Summary:
For some Exp forms, Exp.solve is not complete, and this is necessary
since the result of solve is a substitution that needs to encode the
input equation as a conjunction of equations each between a variable
and an exp. This is tantamount to, stronger even than, the theory
being convex. So Exp.solve is not complete for some exps, and some of
those have constructors that perform some simplification. For example,
`(1 ≠ 0)` simplifies to `-1` (i.e. true). To enable deductions such as
`((x ≠ 0) = b) && x = 1 |- b = -1` needs the equality solver to
substitute through subexps of simplifiable exps like = and ≠, as it
does for interpreted exps like + and ×. At the same time, since
Exp.solve for non-interpreted exps cannot be complete, to enable
deductions such as `((x ≠ 0) = (y ≠ 0)) && x = 1 |- y ≠ 0` needs the
equality solver to congruence-close over subexps of simplifiable exps
such as = and ≠, as it does for uninterpreted exps.

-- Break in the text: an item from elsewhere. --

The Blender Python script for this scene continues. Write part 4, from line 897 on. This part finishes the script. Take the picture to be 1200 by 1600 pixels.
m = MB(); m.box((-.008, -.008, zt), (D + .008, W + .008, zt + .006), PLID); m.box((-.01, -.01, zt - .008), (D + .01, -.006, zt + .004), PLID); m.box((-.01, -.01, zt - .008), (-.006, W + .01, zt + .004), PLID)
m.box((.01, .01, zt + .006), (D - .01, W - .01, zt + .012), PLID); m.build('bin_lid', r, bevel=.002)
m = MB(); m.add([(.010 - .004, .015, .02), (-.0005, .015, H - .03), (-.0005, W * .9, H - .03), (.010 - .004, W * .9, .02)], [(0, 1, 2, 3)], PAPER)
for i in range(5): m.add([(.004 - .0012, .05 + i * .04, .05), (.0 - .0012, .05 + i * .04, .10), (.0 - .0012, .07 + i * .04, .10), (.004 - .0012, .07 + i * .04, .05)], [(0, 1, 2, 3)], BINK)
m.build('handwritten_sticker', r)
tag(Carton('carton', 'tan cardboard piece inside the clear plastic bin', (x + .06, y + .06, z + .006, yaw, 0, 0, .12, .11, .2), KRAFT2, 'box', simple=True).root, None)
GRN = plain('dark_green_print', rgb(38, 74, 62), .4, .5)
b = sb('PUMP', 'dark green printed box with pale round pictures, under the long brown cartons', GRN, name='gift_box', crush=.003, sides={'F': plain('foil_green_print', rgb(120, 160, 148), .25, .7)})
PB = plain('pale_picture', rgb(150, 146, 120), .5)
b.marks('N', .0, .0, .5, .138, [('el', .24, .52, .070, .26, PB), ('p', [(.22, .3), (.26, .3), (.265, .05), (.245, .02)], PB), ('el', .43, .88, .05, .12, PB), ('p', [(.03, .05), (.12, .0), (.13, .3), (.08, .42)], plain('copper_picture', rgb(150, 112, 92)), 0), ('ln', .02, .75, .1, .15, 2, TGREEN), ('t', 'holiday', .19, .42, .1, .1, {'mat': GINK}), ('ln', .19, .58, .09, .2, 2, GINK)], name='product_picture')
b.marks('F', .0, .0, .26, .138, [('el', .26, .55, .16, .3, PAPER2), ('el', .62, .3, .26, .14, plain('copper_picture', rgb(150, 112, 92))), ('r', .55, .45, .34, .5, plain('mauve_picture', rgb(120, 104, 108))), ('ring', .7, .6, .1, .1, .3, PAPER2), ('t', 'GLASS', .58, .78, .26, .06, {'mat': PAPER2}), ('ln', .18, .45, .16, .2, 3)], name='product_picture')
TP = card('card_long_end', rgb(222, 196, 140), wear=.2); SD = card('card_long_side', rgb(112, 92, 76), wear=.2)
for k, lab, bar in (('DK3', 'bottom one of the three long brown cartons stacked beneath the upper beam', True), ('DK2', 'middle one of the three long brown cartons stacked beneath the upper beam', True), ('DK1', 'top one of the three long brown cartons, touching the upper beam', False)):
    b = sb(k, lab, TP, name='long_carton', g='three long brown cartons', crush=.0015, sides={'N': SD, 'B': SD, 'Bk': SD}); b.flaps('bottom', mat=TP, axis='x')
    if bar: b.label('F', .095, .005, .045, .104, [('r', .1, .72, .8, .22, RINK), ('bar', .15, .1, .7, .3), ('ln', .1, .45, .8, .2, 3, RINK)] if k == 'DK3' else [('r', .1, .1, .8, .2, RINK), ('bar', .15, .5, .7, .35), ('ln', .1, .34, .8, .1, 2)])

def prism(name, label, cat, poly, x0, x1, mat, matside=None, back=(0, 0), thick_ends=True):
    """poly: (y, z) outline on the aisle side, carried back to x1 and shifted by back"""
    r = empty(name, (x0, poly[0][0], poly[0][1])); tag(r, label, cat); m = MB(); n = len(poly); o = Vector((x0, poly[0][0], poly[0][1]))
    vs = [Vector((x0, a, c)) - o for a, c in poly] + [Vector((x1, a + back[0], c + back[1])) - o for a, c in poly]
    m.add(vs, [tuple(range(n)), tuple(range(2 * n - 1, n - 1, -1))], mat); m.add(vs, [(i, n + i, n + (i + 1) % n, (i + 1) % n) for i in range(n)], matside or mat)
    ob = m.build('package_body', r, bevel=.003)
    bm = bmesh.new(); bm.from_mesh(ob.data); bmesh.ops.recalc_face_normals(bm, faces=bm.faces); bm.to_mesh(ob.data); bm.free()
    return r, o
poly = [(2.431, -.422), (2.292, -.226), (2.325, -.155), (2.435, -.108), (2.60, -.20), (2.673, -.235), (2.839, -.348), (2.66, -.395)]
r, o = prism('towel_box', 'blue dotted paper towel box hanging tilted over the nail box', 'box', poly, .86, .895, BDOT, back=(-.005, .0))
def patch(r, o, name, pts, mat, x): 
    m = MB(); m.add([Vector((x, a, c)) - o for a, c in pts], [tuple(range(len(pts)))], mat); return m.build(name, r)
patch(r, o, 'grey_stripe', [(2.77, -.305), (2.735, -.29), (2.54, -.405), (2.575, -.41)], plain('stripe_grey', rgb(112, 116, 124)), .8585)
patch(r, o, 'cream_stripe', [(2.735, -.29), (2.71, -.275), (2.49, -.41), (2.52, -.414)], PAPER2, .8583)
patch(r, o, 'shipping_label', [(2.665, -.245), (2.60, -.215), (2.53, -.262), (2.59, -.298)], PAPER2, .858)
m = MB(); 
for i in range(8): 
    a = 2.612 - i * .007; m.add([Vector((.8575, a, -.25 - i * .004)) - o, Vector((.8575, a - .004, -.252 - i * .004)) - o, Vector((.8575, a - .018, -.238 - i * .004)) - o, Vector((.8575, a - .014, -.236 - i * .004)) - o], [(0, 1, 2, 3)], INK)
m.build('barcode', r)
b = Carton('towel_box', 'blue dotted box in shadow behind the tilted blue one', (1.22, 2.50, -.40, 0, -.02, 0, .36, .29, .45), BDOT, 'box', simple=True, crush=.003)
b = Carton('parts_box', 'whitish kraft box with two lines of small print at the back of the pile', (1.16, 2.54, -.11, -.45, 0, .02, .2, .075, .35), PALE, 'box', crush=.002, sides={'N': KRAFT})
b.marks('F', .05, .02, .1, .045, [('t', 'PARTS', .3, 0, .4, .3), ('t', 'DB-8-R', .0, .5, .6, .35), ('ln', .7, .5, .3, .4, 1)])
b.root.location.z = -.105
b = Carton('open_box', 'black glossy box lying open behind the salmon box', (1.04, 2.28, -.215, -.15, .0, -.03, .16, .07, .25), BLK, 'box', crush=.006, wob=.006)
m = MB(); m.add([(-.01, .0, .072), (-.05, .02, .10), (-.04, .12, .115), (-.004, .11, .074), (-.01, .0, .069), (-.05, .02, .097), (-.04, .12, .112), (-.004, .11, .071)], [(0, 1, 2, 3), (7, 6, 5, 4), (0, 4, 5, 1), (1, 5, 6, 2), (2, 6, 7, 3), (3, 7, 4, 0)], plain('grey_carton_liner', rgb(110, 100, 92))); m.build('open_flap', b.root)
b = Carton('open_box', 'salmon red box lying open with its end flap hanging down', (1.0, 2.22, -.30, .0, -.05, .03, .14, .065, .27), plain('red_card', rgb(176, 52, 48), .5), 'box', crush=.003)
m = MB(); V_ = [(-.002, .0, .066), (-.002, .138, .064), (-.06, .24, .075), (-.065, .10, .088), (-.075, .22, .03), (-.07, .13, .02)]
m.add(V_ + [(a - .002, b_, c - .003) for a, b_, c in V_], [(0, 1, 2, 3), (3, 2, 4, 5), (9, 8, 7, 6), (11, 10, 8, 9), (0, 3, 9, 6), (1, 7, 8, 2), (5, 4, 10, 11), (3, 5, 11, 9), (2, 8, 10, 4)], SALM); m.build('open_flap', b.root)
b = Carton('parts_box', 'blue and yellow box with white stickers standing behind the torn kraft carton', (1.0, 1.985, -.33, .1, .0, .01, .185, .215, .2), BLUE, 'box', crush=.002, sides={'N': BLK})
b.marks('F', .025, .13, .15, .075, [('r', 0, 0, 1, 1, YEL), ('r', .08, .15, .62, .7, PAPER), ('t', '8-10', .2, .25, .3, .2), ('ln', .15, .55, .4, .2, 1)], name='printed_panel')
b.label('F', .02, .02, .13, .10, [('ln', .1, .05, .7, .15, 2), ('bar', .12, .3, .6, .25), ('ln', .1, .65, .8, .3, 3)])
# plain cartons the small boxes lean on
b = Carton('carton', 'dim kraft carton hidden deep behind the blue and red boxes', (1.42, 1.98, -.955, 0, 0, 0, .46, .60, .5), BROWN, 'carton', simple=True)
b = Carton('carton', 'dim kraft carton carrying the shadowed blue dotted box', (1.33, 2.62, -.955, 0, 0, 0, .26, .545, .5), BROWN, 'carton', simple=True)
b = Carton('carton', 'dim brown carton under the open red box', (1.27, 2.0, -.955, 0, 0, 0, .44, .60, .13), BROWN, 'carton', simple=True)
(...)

To strengthen the equality solver in these sorts of cases, this diff
adds a new class of exps for = and ≠, and revises the equality solver
to handle them in a hybrid fashion between interpreted and
uninterpreted.
I am not currently sure whether or not this breaks the termination
proof, but I have also not managed to adapt usual divergent cases to
break this. One notable point is that simplifying = and ≠ exps always
produces genuinely simpler and smaller exps, in contrast to
e.g. polynomial simplification and gaussian elimination.
Note that the real solution to this problem is likely to be to
eliminate the i1 type in favor or a genuine boolean type, and
translate all integer operations on i1 to boolean/logical ones. Then
the disjunction implicit in e.g. equations between disequations would
appear as actual disjunction, and could be dealt with as such.